▶ _Input records_:

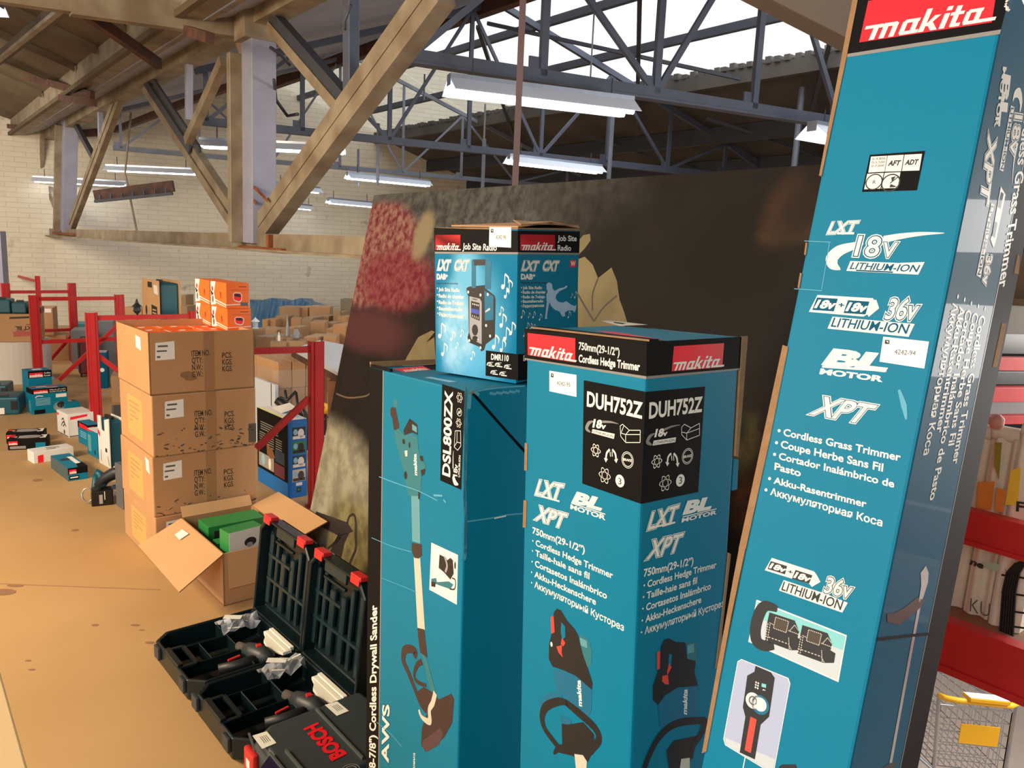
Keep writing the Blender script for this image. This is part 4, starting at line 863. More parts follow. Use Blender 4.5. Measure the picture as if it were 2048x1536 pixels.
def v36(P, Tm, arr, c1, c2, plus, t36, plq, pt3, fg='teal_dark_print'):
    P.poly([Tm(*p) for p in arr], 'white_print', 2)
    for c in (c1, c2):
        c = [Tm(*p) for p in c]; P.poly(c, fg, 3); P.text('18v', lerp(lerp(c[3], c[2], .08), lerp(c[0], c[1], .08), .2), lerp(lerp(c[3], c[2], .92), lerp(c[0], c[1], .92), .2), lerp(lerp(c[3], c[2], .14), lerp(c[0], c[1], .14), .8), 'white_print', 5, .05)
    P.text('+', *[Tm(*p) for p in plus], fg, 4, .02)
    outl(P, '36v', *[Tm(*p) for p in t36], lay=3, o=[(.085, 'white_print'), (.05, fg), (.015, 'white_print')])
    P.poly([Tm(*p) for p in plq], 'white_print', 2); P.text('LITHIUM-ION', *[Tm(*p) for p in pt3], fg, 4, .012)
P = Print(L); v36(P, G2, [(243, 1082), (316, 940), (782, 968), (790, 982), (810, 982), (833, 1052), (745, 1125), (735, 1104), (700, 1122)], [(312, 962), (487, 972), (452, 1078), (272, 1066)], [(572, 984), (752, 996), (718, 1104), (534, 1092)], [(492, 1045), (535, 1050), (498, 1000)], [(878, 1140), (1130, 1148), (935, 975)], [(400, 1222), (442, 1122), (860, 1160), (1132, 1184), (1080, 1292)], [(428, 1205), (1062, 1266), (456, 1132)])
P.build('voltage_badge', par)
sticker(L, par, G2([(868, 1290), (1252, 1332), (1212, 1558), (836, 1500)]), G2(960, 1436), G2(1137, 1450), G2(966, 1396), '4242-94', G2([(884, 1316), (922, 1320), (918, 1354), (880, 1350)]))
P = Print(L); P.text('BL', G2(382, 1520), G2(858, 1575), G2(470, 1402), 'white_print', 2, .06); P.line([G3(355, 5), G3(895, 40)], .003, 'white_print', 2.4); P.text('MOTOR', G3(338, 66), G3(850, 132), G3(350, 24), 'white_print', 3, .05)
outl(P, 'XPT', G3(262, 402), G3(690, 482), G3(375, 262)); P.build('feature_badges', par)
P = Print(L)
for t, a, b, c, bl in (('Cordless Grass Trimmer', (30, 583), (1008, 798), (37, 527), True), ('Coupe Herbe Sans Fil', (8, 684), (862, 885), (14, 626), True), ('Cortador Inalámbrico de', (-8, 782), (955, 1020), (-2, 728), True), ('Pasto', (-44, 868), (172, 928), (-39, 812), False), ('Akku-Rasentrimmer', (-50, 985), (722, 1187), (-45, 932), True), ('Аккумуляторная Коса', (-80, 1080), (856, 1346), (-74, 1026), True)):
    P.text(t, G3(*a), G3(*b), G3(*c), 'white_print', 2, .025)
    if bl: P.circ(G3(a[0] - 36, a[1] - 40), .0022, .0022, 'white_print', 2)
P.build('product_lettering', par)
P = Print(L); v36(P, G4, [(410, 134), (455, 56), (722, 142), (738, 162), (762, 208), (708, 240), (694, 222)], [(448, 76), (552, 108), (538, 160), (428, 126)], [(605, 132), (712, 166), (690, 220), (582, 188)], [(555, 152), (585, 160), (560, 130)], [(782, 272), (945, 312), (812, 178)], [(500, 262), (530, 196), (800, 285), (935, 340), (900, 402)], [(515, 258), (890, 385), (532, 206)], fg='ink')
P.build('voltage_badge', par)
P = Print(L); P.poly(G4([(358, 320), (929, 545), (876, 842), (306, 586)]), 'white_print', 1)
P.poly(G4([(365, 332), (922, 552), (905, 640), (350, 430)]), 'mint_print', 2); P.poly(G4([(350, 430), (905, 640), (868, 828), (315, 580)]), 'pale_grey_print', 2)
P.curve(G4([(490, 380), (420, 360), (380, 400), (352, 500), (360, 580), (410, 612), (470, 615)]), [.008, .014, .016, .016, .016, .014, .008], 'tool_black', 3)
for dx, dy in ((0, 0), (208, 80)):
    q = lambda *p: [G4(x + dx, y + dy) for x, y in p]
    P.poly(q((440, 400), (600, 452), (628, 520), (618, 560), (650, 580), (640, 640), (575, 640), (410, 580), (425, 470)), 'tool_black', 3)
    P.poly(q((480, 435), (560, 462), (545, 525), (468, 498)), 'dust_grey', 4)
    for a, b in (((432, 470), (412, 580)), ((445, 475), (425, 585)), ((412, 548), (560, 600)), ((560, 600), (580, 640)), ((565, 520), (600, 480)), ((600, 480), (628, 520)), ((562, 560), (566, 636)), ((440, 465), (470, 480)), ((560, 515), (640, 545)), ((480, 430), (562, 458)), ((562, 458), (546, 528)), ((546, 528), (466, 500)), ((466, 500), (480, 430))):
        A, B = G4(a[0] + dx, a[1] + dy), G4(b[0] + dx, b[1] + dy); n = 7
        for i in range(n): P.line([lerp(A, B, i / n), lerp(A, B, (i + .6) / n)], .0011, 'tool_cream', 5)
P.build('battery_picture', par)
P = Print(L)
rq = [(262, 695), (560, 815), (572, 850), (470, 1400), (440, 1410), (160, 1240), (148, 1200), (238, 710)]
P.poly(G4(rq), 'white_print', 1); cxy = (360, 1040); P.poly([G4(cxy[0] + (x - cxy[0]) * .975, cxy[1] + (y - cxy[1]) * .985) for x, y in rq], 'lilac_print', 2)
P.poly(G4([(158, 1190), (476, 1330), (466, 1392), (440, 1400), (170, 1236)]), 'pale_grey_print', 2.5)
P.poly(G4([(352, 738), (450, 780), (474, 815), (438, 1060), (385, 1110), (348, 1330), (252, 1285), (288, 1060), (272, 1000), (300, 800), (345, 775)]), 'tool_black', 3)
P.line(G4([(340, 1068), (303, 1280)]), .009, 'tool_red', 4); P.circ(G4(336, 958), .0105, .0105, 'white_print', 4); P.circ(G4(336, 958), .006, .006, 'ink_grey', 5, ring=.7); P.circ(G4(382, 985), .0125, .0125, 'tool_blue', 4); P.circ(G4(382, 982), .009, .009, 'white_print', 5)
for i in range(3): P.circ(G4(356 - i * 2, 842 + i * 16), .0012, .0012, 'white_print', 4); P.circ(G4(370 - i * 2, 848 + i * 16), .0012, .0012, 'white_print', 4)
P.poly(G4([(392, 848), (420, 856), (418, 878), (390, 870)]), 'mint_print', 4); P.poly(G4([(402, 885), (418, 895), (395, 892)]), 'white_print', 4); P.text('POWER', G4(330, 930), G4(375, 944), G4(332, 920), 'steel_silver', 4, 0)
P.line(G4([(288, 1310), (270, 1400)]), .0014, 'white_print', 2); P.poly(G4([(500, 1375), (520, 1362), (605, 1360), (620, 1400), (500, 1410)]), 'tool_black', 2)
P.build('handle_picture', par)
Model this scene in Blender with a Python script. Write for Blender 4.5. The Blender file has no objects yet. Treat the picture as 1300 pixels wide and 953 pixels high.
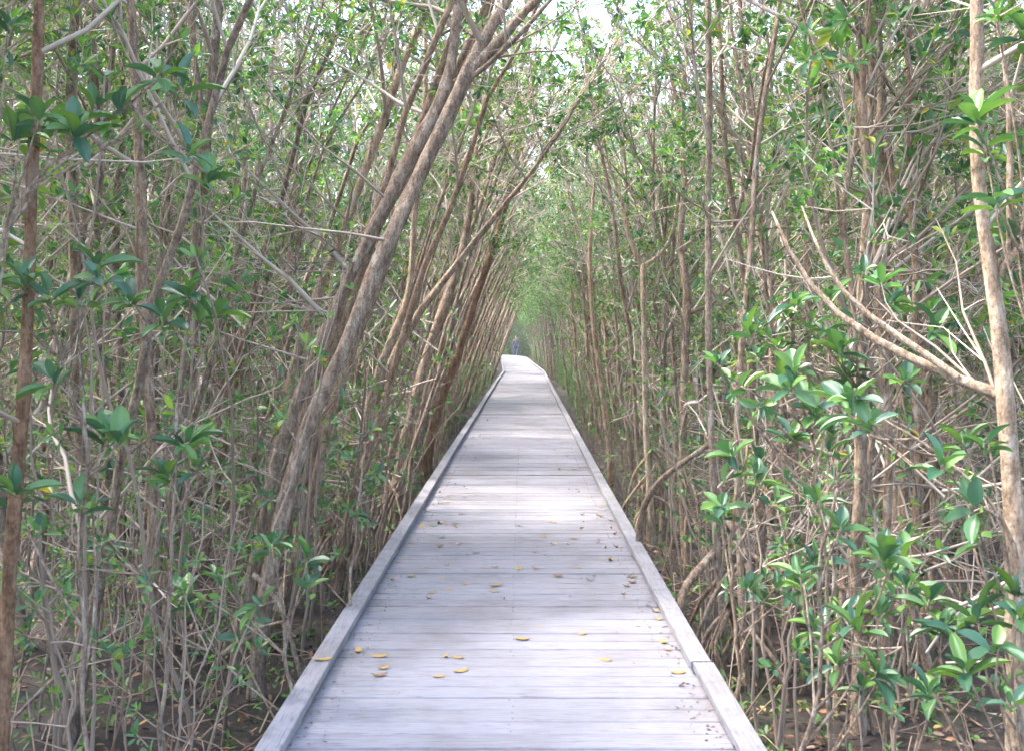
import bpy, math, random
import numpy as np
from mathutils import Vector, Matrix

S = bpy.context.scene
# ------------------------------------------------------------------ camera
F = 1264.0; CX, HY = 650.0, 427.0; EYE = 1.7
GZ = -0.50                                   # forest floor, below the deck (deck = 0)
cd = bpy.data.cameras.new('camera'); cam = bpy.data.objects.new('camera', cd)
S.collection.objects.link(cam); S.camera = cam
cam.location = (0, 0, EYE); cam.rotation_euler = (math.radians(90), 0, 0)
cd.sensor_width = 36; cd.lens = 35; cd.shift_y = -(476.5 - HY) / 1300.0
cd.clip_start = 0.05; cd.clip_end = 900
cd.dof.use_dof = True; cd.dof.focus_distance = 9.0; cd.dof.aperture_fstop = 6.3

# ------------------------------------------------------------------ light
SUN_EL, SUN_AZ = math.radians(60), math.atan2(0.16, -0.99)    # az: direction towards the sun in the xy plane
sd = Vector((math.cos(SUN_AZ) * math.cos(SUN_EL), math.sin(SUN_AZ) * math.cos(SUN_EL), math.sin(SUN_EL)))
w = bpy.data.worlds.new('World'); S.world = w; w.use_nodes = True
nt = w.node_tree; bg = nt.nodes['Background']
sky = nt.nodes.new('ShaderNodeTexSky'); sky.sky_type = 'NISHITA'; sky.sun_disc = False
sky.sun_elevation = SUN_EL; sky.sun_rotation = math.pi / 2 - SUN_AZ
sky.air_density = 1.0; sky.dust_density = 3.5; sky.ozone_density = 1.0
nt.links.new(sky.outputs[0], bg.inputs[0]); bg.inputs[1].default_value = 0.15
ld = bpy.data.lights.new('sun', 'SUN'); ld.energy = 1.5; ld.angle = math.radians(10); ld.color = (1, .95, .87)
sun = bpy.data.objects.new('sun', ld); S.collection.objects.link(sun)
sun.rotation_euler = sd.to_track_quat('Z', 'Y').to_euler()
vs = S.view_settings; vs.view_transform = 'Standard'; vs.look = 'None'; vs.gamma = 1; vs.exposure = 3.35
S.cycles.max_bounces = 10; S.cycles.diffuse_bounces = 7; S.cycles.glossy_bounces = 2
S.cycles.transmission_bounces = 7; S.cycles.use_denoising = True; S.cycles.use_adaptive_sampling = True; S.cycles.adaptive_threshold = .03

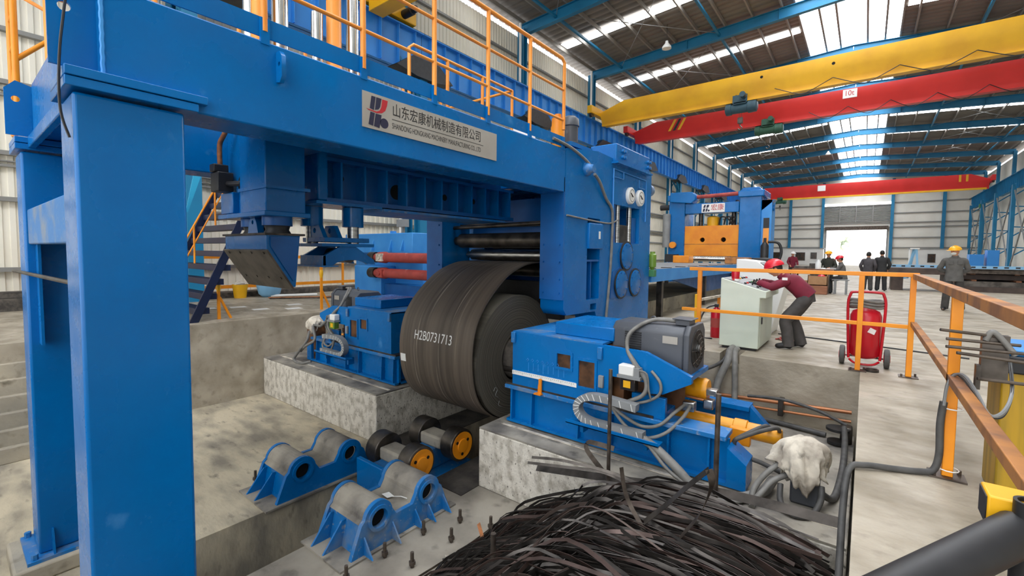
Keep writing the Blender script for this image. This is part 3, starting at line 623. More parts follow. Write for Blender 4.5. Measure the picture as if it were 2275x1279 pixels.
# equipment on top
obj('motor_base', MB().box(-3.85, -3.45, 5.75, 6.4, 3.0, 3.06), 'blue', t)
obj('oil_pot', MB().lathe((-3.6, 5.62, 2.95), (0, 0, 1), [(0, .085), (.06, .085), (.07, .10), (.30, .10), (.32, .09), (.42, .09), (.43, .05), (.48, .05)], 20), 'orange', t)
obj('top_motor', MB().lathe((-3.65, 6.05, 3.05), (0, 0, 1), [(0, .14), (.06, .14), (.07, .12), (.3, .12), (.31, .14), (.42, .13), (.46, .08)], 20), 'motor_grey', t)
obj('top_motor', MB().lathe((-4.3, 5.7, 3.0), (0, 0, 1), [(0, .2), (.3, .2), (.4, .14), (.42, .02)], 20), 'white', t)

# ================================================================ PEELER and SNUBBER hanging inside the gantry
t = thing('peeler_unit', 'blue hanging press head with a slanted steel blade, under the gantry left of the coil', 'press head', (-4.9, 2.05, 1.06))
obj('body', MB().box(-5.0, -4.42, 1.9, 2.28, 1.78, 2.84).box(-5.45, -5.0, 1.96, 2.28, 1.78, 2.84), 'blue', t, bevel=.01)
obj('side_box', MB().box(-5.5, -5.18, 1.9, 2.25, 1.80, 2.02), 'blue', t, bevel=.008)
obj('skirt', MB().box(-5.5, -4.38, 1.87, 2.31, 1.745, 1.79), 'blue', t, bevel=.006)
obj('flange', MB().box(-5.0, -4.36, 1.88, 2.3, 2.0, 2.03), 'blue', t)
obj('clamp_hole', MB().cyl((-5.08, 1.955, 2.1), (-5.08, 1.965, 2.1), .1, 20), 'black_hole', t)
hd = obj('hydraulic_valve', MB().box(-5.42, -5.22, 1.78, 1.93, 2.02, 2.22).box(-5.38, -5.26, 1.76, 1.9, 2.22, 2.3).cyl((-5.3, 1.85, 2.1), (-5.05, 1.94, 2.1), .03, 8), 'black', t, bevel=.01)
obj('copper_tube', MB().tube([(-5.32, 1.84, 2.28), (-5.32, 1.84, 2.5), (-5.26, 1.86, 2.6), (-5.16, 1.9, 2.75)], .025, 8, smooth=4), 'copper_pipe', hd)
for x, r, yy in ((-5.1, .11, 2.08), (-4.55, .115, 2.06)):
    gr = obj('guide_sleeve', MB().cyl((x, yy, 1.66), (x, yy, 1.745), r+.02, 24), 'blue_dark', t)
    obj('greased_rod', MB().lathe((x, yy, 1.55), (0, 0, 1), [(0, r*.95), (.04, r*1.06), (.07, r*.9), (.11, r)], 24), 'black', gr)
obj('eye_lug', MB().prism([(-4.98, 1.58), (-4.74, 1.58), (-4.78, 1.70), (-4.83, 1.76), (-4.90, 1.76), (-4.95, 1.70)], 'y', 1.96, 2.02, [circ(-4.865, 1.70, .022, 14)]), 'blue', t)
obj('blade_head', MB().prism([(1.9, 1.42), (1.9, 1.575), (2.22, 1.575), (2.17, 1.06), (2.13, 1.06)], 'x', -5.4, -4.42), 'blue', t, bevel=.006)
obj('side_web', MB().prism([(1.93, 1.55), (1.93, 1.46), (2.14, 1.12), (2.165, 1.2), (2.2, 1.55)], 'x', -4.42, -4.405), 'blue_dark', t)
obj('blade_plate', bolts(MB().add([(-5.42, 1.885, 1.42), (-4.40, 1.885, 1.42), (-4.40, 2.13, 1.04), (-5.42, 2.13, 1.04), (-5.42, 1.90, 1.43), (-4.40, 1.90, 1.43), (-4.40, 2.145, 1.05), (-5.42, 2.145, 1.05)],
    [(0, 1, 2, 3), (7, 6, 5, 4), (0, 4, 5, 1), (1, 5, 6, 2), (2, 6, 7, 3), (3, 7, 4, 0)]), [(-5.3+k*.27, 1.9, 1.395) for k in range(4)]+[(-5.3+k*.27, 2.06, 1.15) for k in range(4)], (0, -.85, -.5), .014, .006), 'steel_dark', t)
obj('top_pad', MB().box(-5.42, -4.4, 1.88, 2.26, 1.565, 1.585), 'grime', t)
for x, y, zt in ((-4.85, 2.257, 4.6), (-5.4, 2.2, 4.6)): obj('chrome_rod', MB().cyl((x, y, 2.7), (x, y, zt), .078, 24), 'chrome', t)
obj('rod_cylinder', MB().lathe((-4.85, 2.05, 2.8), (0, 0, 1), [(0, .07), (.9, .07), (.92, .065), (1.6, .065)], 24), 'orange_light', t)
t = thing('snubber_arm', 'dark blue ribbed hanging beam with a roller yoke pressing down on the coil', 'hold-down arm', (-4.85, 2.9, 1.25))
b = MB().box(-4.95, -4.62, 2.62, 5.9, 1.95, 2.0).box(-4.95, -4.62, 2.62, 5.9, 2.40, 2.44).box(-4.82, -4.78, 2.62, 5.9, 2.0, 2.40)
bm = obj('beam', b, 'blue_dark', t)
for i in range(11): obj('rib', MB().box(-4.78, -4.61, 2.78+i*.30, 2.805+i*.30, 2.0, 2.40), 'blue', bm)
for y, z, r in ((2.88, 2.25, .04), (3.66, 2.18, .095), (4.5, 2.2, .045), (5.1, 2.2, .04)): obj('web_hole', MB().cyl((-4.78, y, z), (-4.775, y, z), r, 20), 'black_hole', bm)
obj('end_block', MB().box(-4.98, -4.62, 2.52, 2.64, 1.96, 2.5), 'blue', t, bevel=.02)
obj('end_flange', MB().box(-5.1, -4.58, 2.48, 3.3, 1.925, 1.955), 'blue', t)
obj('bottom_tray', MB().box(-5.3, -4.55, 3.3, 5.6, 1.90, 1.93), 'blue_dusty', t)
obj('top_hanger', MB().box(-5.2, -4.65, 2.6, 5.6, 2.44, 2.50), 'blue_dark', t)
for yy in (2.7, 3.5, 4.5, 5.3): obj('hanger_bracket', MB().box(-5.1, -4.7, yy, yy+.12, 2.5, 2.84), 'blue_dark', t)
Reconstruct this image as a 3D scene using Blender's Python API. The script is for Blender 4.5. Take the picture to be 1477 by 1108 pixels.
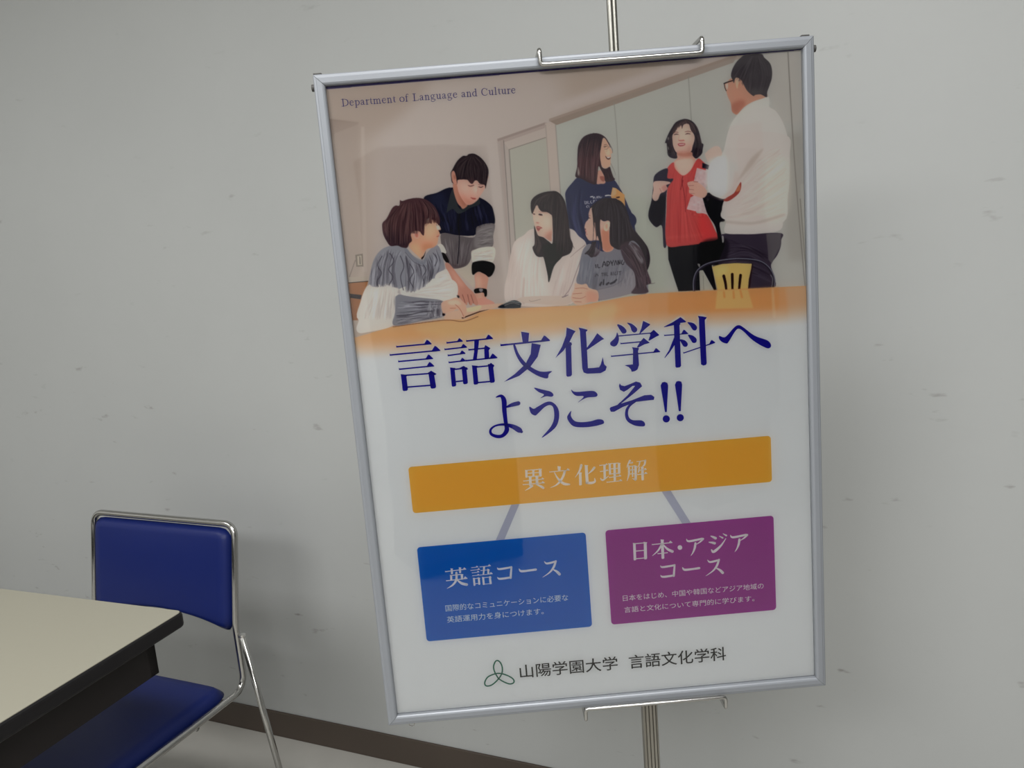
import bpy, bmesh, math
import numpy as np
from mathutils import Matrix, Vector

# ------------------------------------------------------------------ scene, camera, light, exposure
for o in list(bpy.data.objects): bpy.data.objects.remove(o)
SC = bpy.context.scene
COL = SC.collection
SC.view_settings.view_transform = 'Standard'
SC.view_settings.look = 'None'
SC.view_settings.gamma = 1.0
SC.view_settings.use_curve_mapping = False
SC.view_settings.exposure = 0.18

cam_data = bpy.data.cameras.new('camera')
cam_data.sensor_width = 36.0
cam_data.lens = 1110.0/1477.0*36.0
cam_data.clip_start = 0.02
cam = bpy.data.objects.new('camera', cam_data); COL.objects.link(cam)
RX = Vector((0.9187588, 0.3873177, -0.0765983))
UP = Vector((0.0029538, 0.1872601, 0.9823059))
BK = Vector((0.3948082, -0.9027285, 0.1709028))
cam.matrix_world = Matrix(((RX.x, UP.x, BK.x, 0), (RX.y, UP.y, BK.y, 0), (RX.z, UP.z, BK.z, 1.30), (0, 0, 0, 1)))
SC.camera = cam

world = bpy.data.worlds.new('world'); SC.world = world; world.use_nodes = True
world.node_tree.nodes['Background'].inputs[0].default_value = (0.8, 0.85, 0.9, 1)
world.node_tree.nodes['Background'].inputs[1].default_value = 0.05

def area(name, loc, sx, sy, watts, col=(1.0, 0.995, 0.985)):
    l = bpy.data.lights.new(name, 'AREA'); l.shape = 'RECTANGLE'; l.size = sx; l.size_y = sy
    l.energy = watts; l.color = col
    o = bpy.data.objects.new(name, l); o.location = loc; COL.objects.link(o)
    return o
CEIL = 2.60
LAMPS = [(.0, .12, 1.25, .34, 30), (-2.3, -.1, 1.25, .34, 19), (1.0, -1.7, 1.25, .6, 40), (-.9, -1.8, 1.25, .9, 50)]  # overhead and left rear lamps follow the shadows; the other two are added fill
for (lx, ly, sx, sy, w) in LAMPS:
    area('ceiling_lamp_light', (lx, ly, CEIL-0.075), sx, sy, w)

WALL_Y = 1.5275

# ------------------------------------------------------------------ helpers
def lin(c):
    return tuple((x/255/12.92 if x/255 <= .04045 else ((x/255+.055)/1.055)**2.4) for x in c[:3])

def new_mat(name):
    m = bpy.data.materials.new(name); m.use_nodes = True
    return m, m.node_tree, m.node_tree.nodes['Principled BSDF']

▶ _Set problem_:
Only the lines from the one holding "Reconstruct this image" to the one holding "from mathutils import Matrix, Vector" should be returned, both included and exactly as written, with no pictures.

▶ _Task response_:
Reconstruct this image as a 3D scene using Blender's Python API. The script is for Blender 4.5. Take the picture to be 1477 by 1108 pixels.
import bpy, bmesh, math
import numpy as np
from mathutils import Matrix, Vector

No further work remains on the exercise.